Book on Special Ops Points to the Future
The New York Times on June 5, 2012 had a Capitol Hill piece about the refusal of House, Senate and State department heavyweights to grant increased authority and funding to the daring Special Operations Command, to bolster its ability to go after bad guys in lawless parts of the world.
The leader of the failed bureaucratic effort was Adm. William H. McRaven, who heads the Special Operations Command and directed the highly successful SEAL raid on the Abbottabad compound that Osama Bin Laden is no longer here to remember.
The kind of controlled fury, deliberate speed, boots on the ground and targeted goal of the SEAL raid are likely to be hallmarks of U.S. military actions for the next few years.
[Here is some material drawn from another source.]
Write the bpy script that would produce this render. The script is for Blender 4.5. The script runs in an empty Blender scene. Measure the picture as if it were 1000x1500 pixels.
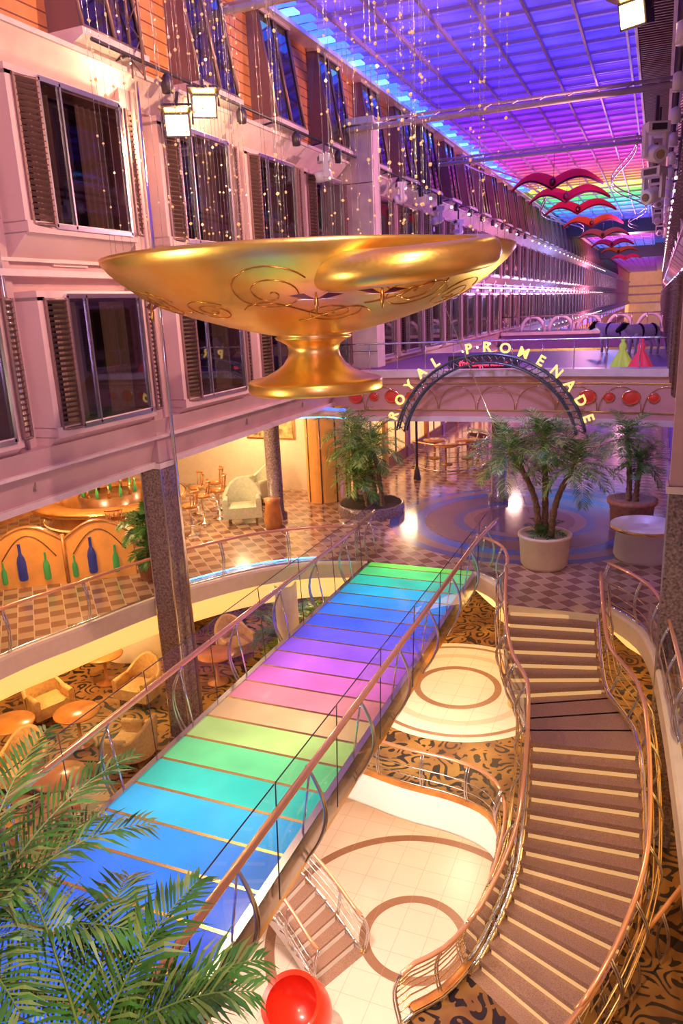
import bpy, math, random
from mathutils import Vector, Matrix
random.seed(7)
sc = bpy.context.scene
try:
    sc.view_settings.view_transform = 'Standard'
    sc.view_settings.look = 'None'
except Exception: pass
PI = math.pi
# ------------------------------------------------------------------ materials
MATS = {}
def nodes(name):
    m = bpy.data.materials.new(name); m.use_nodes = True
    nt = m.node_tree; b = nt.nodes['Principled BSDF']
    MATS[name] = m
    return m, nt, b
def mat(name, col, rough=0.5, metal=0.0, emit=None, es=0.0, noise=0.0, nscale=6.0, bump=0.0, coat=0.0, trans=0.0):
    m, nt, b = nodes(name)
    b.inputs['Base Color'].default_value = (*col, 1)
    b.inputs['Roughness'].default_value = rough
    b.inputs['Metallic'].default_value = metal
    if coat: b.inputs['Coat Weight'].default_value = coat
    if emit:
        b.inputs['Emission Color'].default_value = (*emit, 1)
        b.inputs['Emission Strength'].default_value = es
    if noise or bump:
        tc = nt.nodes.new('ShaderNodeTexCoord'); n = nt.nodes.new('ShaderNodeTexNoise')
        n.inputs['Scale'].default_value = nscale; n.inputs['Detail'].default_value = 5
        nt.links.new(tc.outputs['Object'], n.inputs['Vector'])
        if noise:
            r = nt.nodes.new('ShaderNodeValToRGB')
            r.color_ramp.elements[0].position = .3; r.color_ramp.elements[1].position = .7
            r.color_ramp.elements[0].color = (*[c*(1-noise) for c in col], 1)
            r.color_ramp.elements[1].color = (*[min(1, c*(1+noise*.6)) for c in col], 1)
            nt.links.new(n.outputs['Fac'], r.inputs['Fac']); nt.links.new(r.outputs['Color'], b.inputs['Base Color'])
        if bump:
            bp = nt.nodes.new('ShaderNodeBump'); bp.inputs['Strength'].default_value = bump
            nt.links.new(n.outputs['Fac'], bp.inputs['Height']); nt.links.new(bp.outputs['Normal'], b.inputs['Normal'])
    return m
def glassmat(name, tint=(1, 1, 1), refl=.12, rough=.02):
    m = bpy.data.materials.new(name); m.use_nodes = True; nt = m.node_tree; nt.nodes.clear()
    o = nt.nodes.new('ShaderNodeOutputMaterial'); mx = nt.nodes.new('ShaderNodeMixShader')
    t = nt.nodes.new('ShaderNodeBsdfTransparent'); g = nt.nodes.new('ShaderNodeBsdfGlossy')
    lw = nt.nodes.new('ShaderNodeLayerWeight'); lw.inputs['Blend'].default_value = refl
    t.inputs['Color'].default_value = (*tint, 1); g.inputs['Roughness'].default_value = rough
    nt.links.new(lw.outputs['Fresnel'], mx.inputs['Fac'])
    nt.links.new(t.outputs[0], mx.inputs[1]); nt.links.new(g.outputs[0], mx.inputs[2]); nt.links.new(mx.outputs[0], o.inputs[0])
    MATS[name] = m; return m
class NT:
    def __init__(s, nt): s.nt = nt
    def M(s, op, a, b=None, c=None):
        n = s.nt.nodes.new('ShaderNodeMath'); n.operation = op
        for i, v in enumerate((a, b, c)):
            if v is None: continue
            if isinstance(v, (int, float)): n.inputs[i].default_value = v
            else: s.nt.links.new(v, n.inputs[i])
        return n.outputs[0]
    def pos(s):
        tc = s.nt.nodes.new('ShaderNodeTexCoord'); sp = s.nt.nodes.new('ShaderNodeSeparateXYZ')
        s.nt.links.new(tc.outputs['Object'], sp.inputs[0]); s.tc = tc
        return sp.outputs
    def ramp(s, fac, stops, interp='LINEAR'):
        r = s.nt.nodes.new('ShaderNodeValToRGB'); cr = r.color_ramp; cr.interpolation = interp
        while len(cr.elements) > 1: cr.elements.remove(cr.elements[-1])
        cr.elements[0].position = stops[0][0]; cr.elements[0].color = (*stops[0][1], 1)
        for p, c in stops[1:]:
            e = cr.elements.new(p); e.color = (*c, 1)
        s.nt.links.new(fac, r.inputs['Fac']); return r.outputs['Color']
    def mix(s, fac, a, b):
        n = s.nt.nodes.new('ShaderNodeMix'); n.data_type = 'RGBA'
        for sock, v in ((n.inputs[0], fac), (n.inputs[6], a), (n.inputs[7], b)):
            if isinstance(v, tuple): sock.default_value = (*v, 1)
            elif isinstance(v, (int, float)): sock.default_value = v
            else: s.nt.links.new(v, sock)
        return n.outputs[2]
    def noise(s, scale, detail=4, vec=None):
        n = s.nt.nodes.new('ShaderNodeTexNoise'); n.inputs['Scale'].default_value = scale; n.inputs['Detail'].default_value = detail
        s.nt.links.new(vec if vec else s.tc.outputs['Object'], n.inputs['Vector']); return n.outputs['Fac']

mat('wall_paint', (.64, .42, .42), .45, noise=.14, nscale=1.2)
mat('bay_paint', (.76, .54, .52), .38)
mat('trim_white', (.84, .70, .64), .35, noise=.14, nscale=2)
mat('white', (.85, .82, .80), .35)
mat('cream', (.87, .72, .50), .5, noise=.05)
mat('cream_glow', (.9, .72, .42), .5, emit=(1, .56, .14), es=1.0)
mat('riser_lit', (.66, .44, .24), .5, emit=(1, .60, .24), es=.42)
mat('silver', (.72, .70, .74), .22, metal=1)
mat('chrome', (.85, .85, .88), .12, metal=1)
mat('dark_metal', (.10, .08, .10), .4, metal=.6)
mat('arch_metal', (.14, .18, .21), .3, metal=.8)
mat('louver', (.28, .16, .15), .4, metal=.3)
mat('curtain', (.30, .15, .14), .8, emit=(.8, .36, .14), es=.09)  # warm glow put into the cloth to brighten the window interiors
mat('room_dark', (.04, .02, .05), .7)
mat('copper_rail', (.90, .45, .26), .2, metal=.45, coat=.8)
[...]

Not to mention secrecy and support of the Commander in Chief.
Which makes this a perfect time to write about “SPEC OPS. Case Studies in Special Operations Warfare: Theory and Practice.” The author is Adm. McRaven, who published this work seven years ago. If you read it closely enough you can see the outlines of the Bin Laden raid in the background, and with the perfection of hindsight you can feel it was only a matter of time.
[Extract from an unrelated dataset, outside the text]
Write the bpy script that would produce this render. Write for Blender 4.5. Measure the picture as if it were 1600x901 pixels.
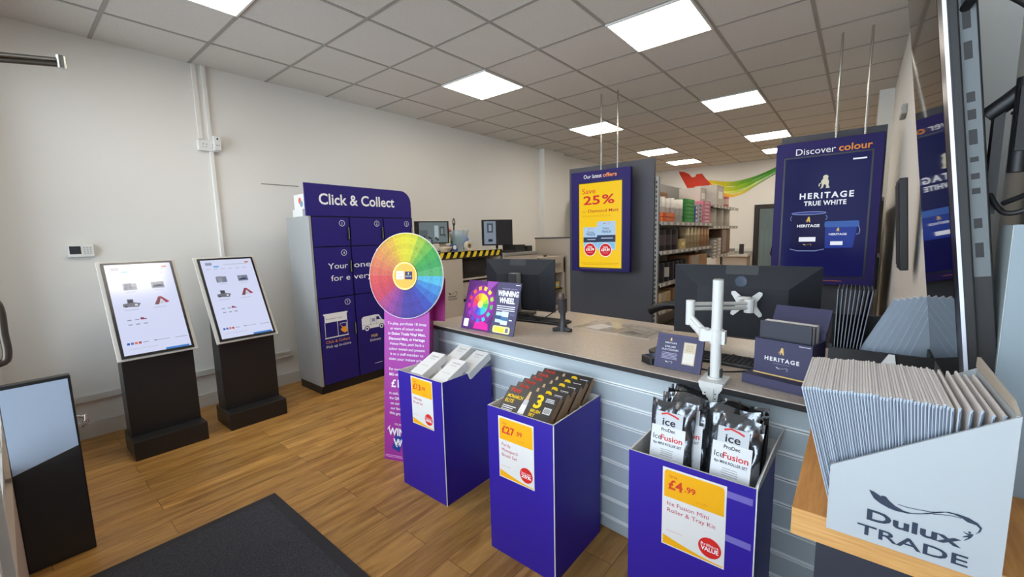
import bpy, bmesh, math, random
from mathutils import Vector, Matrix
random.seed(7)
for o in list(bpy.data.objects): bpy.data.objects.remove(o)
SC = bpy.context.scene
COL = SC.collection
PI = math.pi
def R(d): return math.radians(d)

# ------------------------------------------------------------------ camera, world, exposure
cam = bpy.data.cameras.new('camera'); cam_o = bpy.data.objects.new('camera', cam); COL.objects.link(cam_o)
cam.sensor_fit = 'HORIZONTAL'; cam.sensor_width = 36.0; cam.lens = 656.4*36/1600
cam.clip_start = .01
yaw, pit, rol = R(-39.48), R(-7.07), R(-1.36)
fw = Vector((math.sin(yaw)*math.cos(pit), math.cos(yaw)*math.cos(pit), math.sin(pit)))
rt0 = Vector((math.cos(yaw), -math.sin(yaw), 0)); up0 = rt0.cross(fw)
rt = math.cos(rol)*rt0 + math.sin(rol)*up0; up = -math.sin(rol)*rt0 + math.cos(rol)*up0
M = Matrix((rt, up, -fw)).transposed().to_4x4(); M.translation = Vector((0, 0, 1.457))
cam_o.matrix_world = M
SC.camera = cam_o
LAMP = 16.0            # radiance of the ceiling light diffusers
LAMP_COL = (1.0, .915, .80)
SKY = 5.9
SC.view_settings.view_transform = 'Standard'
try: SC.view_settings.look = 'None'
except Exception: pass
SC.view_settings.gamma = 1; SC.view_settings.use_curve_mapping = False
SC.view_settings.exposure = 0.0
w = bpy.data.worlds.new('sky'); SC.world = w; w.use_nodes = True
bg = w.node_tree.nodes['Background']; bg.inputs[0].default_value = (.76, .88, 1.0, 1); bg.inputs[1].default_value = SKY

# ------------------------------------------------------------------ materials
def lin(c):
    return tuple(((x/255)/12.92 if x/255 <= .04045 else ((x/255+.055)/1.055)**2.4) for x in c)
MATS = {}
def mat(name, rgb, rough=.5, metal=0, spec=.5, emit=0, bump=0, bscale=200, var=0, vscale=8, coat=0, coat_rough=.05, trans=0, alpha=1):
    if name in MATS: return MATS[name]
    m = bpy.data.materials.new(name); m.use_nodes = True; MATS[name] = m
    nt = m.node_tree; b = nt.nodes['Principled BSDF']
    c = lin(rgb)+(1,)
    b.inputs['Base Color'].default_value = c
    b.inputs['Roughness'].default_value = rough; b.inputs['Metallic'].default_value = metal
    b.inputs['Specular IOR Level'].default_value = spec
    b.inputs['Coat Weight'].default_value = coat; b.inputs['Coat Roughness'].default_value = coat_rough
    b.inputs['Transmission Weight'].default_value = trans; b.inputs['Alpha'].default_value = alpha
    if emit:
        b.inputs['Emission Color'].default_value = c; b.inputs['Emission Strength'].default_value = emit
    if bump or var:
        tc = nt.nodes.new('ShaderNodeTexCoord')
        if bump:
            n = nt.nodes.new('ShaderNodeTexNoise'); n.inputs['Scale'].default_value = bscale; n.inputs['Detail'].default_value = 4
            nt.links.new(tc.outputs['Object'], n.inputs['Vector'])
            bp = nt.nodes.new('ShaderNodeBump'); bp.inputs['Strength'].default_value = bump; bp.inputs['Distance'].default_value = .01
            nt.links.new(n.outputs['Fac'], bp.inputs['Height']); nt.links.new(bp.outputs['Normal'], b.inputs['Normal'])
        if var:
            n2 = nt.nodes.new('ShaderNodeTexNoise'); n2.inputs['Scale'].default_value = vscale; n2.inputs['Detail'].default_value = 5
            nt.links.new(tc.outputs['Object'], n2.inputs['Vector'])
            hsv = nt.nodes.new('ShaderNodeHueSaturation'); hsv.inputs['Color'].default_value = c
            mr = nt.nodes.new('ShaderNodeMapRange'); mr.inputs[1].default_value = .3; mr.inputs[2].default_value = .7
            mr.inputs[3].default_value = 1-var; mr.inputs[4].default_value = 1+var
            nt.links.new(n2.outputs['Fac'], mr.inputs[0]); nt.links.new(mr.outputs[0], hsv.inputs['Value'])
            nt.links.new(hsv.outputs[0], b.inputs['Base Color'])
    return m
def ink(r, g, b, emit=0):      # flat printing ink / screen pixel colour
    return mat('ink_%d_%d_%d_%s' % (r, g, b, emit), (r, g, b), .55, emit=emit, spec=.3)
SPEC = [.5]
def scr(r, g, b, e=1.0):       # pixel of a lit screen
    nm = 'screen_%d_%d_%d_%s_%s' % (r, g, b, e, SPEC[0])
    if nm in MATS: return MATS[nm]
    m = mat(nm, (r, g, b), .16, spec=SPEC[0], emit=e)
    m.node_tree.nodes['Principled BSDF'].inputs['Base Color'].default_value = (.01, .01, .012, 1)
    m.node_tree.nodes['Principled BSDF'].inputs['Emission Color'].default_value = lin((r, g, b))+(1,)
    return m
def wood_mat(name, base, dark, scale, stretch, plank=None, rough=.45, rot=0, spec=.4):
    m = bpy.data.materials.new(name); m.use_nodes = True; MATS[name] = m
    nt = m.node_tree; N = nt.nodes; L = nt.links; b = N['Principled BSDF']
    tc = N.new('ShaderNodeTexCoord'); mp = N.new('ShaderNodeMapping'); L.new(tc.outputs['Object'], mp.inputs['Vector'])
    mp.inputs['Rotation'].default_value = (0, 0, rot)
    vec = mp.outputs['Vector']; rnd = None
    if plank:
        br = N.new('ShaderNodeTexBrick'); L.new(vec, br.inputs['Vector'])
        br.inputs['Scale'].default_value = 1; br.inputs['Brick Width'].default_value = plank[0]; br.inputs['Row Height'].default_value = plank[1]
        br.inputs['Mortar Size'].default_value = .0012; br.inputs['Mortar Smooth'].default_value = .1; br.offset = .37; br.offset_frequency = 2
        br.inputs['Color1'].default_value = (0, 0, 0, 1); br.inputs['Color2'].default_value = (1, 1, 1, 1); br.inputs['Mortar'].default_value = (.5, .5, .5, 1)
        br.inputs['Bias'].default_value = 0
        rnd = br.outputs['Color']
        sh = N.new('ShaderNodeVectorMath'); sh.operation = 'MULTIPLY_ADD'
        L.new(rnd, sh.inputs[0]); sh.inputs[1].default_value = (7.3, 3.1, 5.7); L.new(vec, sh.inputs[2]); vec = sh.outputs[0]
    st = N.new('ShaderNodeMapping'); st.inputs['Scale'].default_value = stretch; L.new(vec, st.inputs['Vector'])
    n1 = N.new('ShaderNodeTexNoise'); n1.inputs['Scale'].default_value = scale; n1.inputs['Detail'].default_value = 8; n1.inputs['Roughness'].default_value = .62; n1.inputs['Distortion'].default_value = .8
    L.new(st.outputs[0], n1.inputs['Vector'])
    cr = N.new('ShaderNodeValToRGB'); cr.color_ramp.elements[0].position = .32; cr.color_ramp.elements[1].position = .66
    cr.color_ramp.elements[0].color = lin(dark)+(1,); cr.color_ramp.elements[1].color = lin(base)+(1,)
    L.new(n1.outputs['Fac'], cr.inputs[0]); out = cr.outputs[0]
    if plank:
        hs = N.new('ShaderNodeHueSaturation'); mr = N.new('ShaderNodeMapRange'); mr.inputs[3].default_value = .82; mr.inputs[4].default_value = 1.12
        L.new(rnd, mr.inputs[0]); L.new(mr.outputs[0], hs.inputs['Value']); L.new(out, hs.inputs['Color'])
        mx = N.new('ShaderNodeMix'); mx.data_type = 'RGBA'; L.new(br.outputs['Fac'], mx.inputs['Factor']); L.new(hs.outputs[0], mx.inputs['A'])
        mx.inputs['B'].default_value = lin((92, 62, 30))+(1,); out = mx.outputs['Result']
    L.new(out, b.inputs['Base Color']); b.inputs['Roughness'].default_value = rough; b.inputs['Specular IOR Level'].default_value = spec
    bp = N.new('ShaderNodeBump'); bp.inputs['Strength'].default_value = .08; bp.inputs['Distance'].default_value = .003
    L.new(n1.outputs['Fac'], bp.inputs['Height']); L.new(bp.outputs[0], b.inputs['Normal'])
    return m
def speckle(name, c1, c2, scale, rough, bump=0, lo=.45, hi=.6, coat=0):
    m = bpy.data.materials.new(name); m.use_nodes = True; MATS[name] = m
    nt = m.node_tree; N = nt.nodes; L = nt.links; b = N['Principled BSDF']
    tc = N.new('ShaderNodeTexCoord'); n = N.new('ShaderNodeTexNoise'); n.inputs['Scale'].default_value = scale; n.inputs['Detail'].default_value = 6; n.inputs['Roughness'].default_value = .7
    L.new(tc.outputs['Object'], n.inputs['Vector']); cr = N.new('ShaderNodeValToRGB')
    cr.color_ramp.elements[0].position = lo; cr.color_ramp.elements[1].position = hi
    cr.color_ramp.elements[0].color = lin(c1)+(1,); cr.color_ramp.elements[1].color = lin(c2)+(1,)
    L.new(n.outputs['Fac'], cr.inputs[0]); L.new(cr.outputs[0], b.inputs['Base Color']); b.inputs['Roughness'].default_value = rough
    b.inputs['Coat Weight'].default_value = coat
    if bump:
        bp = N.new('ShaderNodeBump'); bp.inputs['Strength'].default_value = bump; bp.inputs['Distance'].default_value = .004
        L.new(n.outputs['Fac'], bp.inputs['Height']); L.new(bp.outputs[0], b.inputs['Normal'])
    return m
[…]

This book also provides a pretty good prediction of what the future may bring – lightning fast raids, high value targets, secrecy until they want us to know.
For a textbook, it’s exciting.
The 1995 book (published by Ballantine but I downloaded my copy) is a detailed analysis of eight military actions and how they worked – or didn’t. Starting in 1940 and moving forward through the Israeli raid on Entebbe in 1976, McRaven derives six principles from the outcomes of the clandestine operations: “simplicity, security, repetition, surprise, speed, and purpose.”
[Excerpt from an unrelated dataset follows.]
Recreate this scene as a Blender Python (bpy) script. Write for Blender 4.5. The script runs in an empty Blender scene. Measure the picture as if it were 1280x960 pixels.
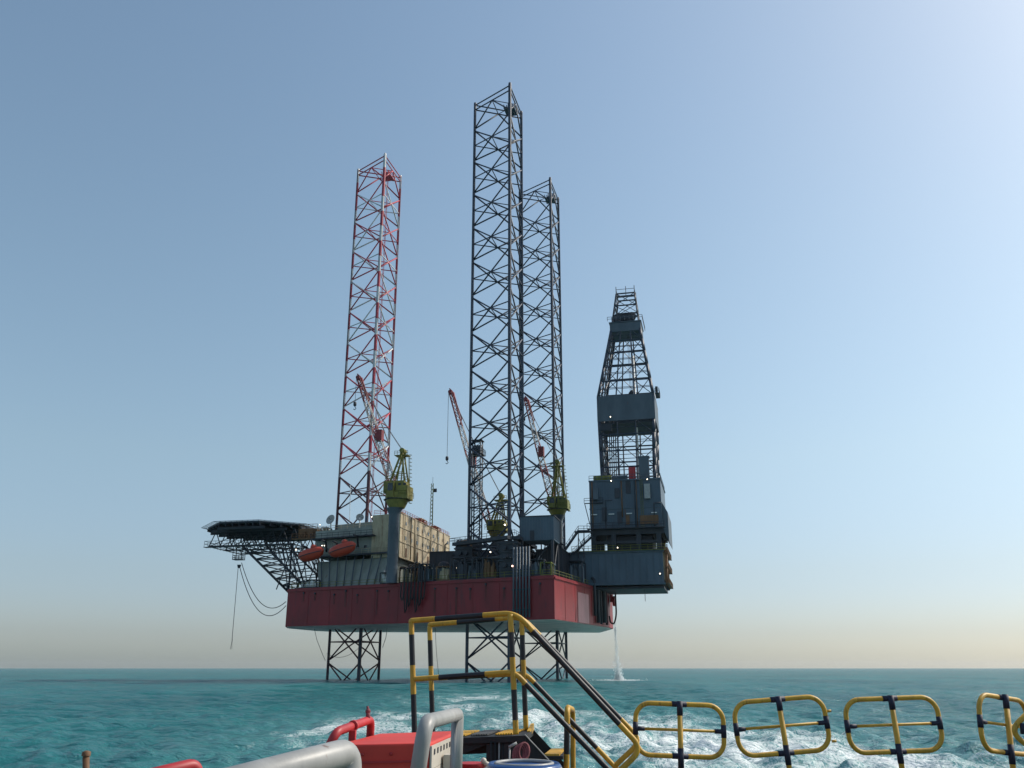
import bpy, math, random
import numpy as np
from mathutils import Vector, Matrix, noise
random.seed(7)
S = bpy.context.scene
COL = S.collection
PI = math.pi

# ------------------------------------------------------------------ camera, sky, sun
CAMZ = 2.8; F = 1100.0; PITCH = math.atan(355 / 1100)
cam = bpy.data.cameras.new('camera'); co = bpy.data.objects.new('camera', cam); COL.objects.link(co)
cam.sensor_fit = 'HORIZONTAL'; cam.sensor_width = 36.0; cam.lens = 36.0 * F / 1280
cam.clip_start = 0.1; cam.clip_end = 60000
co.location = (0, 0, CAMZ); co.rotation_euler = (PI / 2 + PITCH, 0, 0)
S.camera = co
SUN_EL = math.radians(42.5); SUN_AZ = math.radians(70)          # azimuth measured from +Y towards +X
w = bpy.data.worlds.new('World'); S.world = w; w.use_nodes = True
nt = w.node_tree; bg = nt.nodes['Background']
sky = nt.nodes.new('ShaderNodeTexSky'); sky.sky_type = 'NISHITA'; sky.sun_disc = False
sky.sun_elevation = SUN_EL; sky.sun_rotation = SUN_AZ
sky.air_density = 1.59; sky.dust_density = 1.85; sky.ozone_density = 5.1; sky.altitude = 0
tcw = nt.nodes.new('ShaderNodeTexCoord'); sx = nt.nodes.new('ShaderNodeSeparateXYZ'); nt.links.new(tcw.outputs['Generated'], sx.inputs[0])
rw = nt.nodes.new('ShaderNodeValToRGB'); nt.links.new(sx.outputs['Z'], rw.inputs[0]); cr_ = rw.color_ramp; cr_.interpolation = 'B_SPLINE'      # pale maritime haze in the lowest sky
for k, (p_, c_) in enumerate(((0.0, (1.50, 1.75, 2.18)), (.035, (.90, 1.10, 1.62)), (.10, (.77, .84, 1.06)), (.22, (.99, .95, .90)), (.45, (1.06, 1.00, .88)))):
    e_ = cr_.elements[k] if k < 2 else cr_.elements.new(p_)
    e_.position = p_; e_.color = (*[x / 2.2 for x in c_], 1)
tw = nt.nodes.new('ShaderNodeVectorMath'); tw.operation = 'SCALE'; tw.inputs['Scale'].default_value = 2.2; nt.links.new(rw.outputs[0], tw.inputs[0])
mw = nt.nodes.new('ShaderNodeMix'); mw.data_type = 'RGBA'; mw.blend_type = 'MULTIPLY'; mw.inputs['Factor'].default_value = 1.0; nt.links.new(sky.outputs[0], mw.inputs[6]); nt.links.new(tw.outputs[0], mw.inputs[7])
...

The thing that caught my attention was the degree to which the successful raids depended on the rehearsal of the planned actions – the “repetition” he writes about. Each element played a part, of course – speed especially, because the longer the raiding party was behind enemy lines, or under them in the case of a torpedo attack, the greater the probability of failure.
But every other detail was planned, too – ammunition, failsafe areas, backup flares, etc.
His eight chapters seem like movie scripts in the making – a midget submarine attack, the rescue of Benito Mussolini, the 1970 U.S. Army raid on Son Tay base during the Vietnam War.
The famous Son Tay the mission was a success from a technical point of view – every action had been rehearsed more than 170 times – although faulty intelligence failed to discover any POWs, who had been moved. McRaven writes: “The media immediately blasted the intelligence community for its inability to verify the existence of POWs prior to the operation, and the administration was vilified for escalating the war. What was overlooked was the exceptional performance of the raising force and their support elements…”
For each event Adm. McRaven provides two key graphs – one ranges from the Point of Vulnerability to Relative Superiority Achieved; and other uses an inverted triangle to identify Simplicity (at the triangle’s point, accounted for the in the planning stage), on top of which are security and repetition (part of the preparation phase), and then finally, on top, are surprise, speed and purpose.
He accounts for moral factors (such as courage, boldness, intellect and perseverance) overcoming the “frictions of war,” including superior forces and the unexpected.
From an organizational point of view it’s pretty compelling. As someone without military experience, I found many of the blogs and reviews of this book helpful and informative. These were three I especially liked:
A review by Lance Crowe: http://tinyurl.com/cjv2stl
A Washington Post opinion piece: http://tinyurl.com/3s3nzon
A Wired magazine review: http://tinyurl.com/6xwvvvn
For me this was a fascinating look at the kind of military operations we can expect in the future. Warfare is one thing; Capitol Hill is another. The SOC will be back.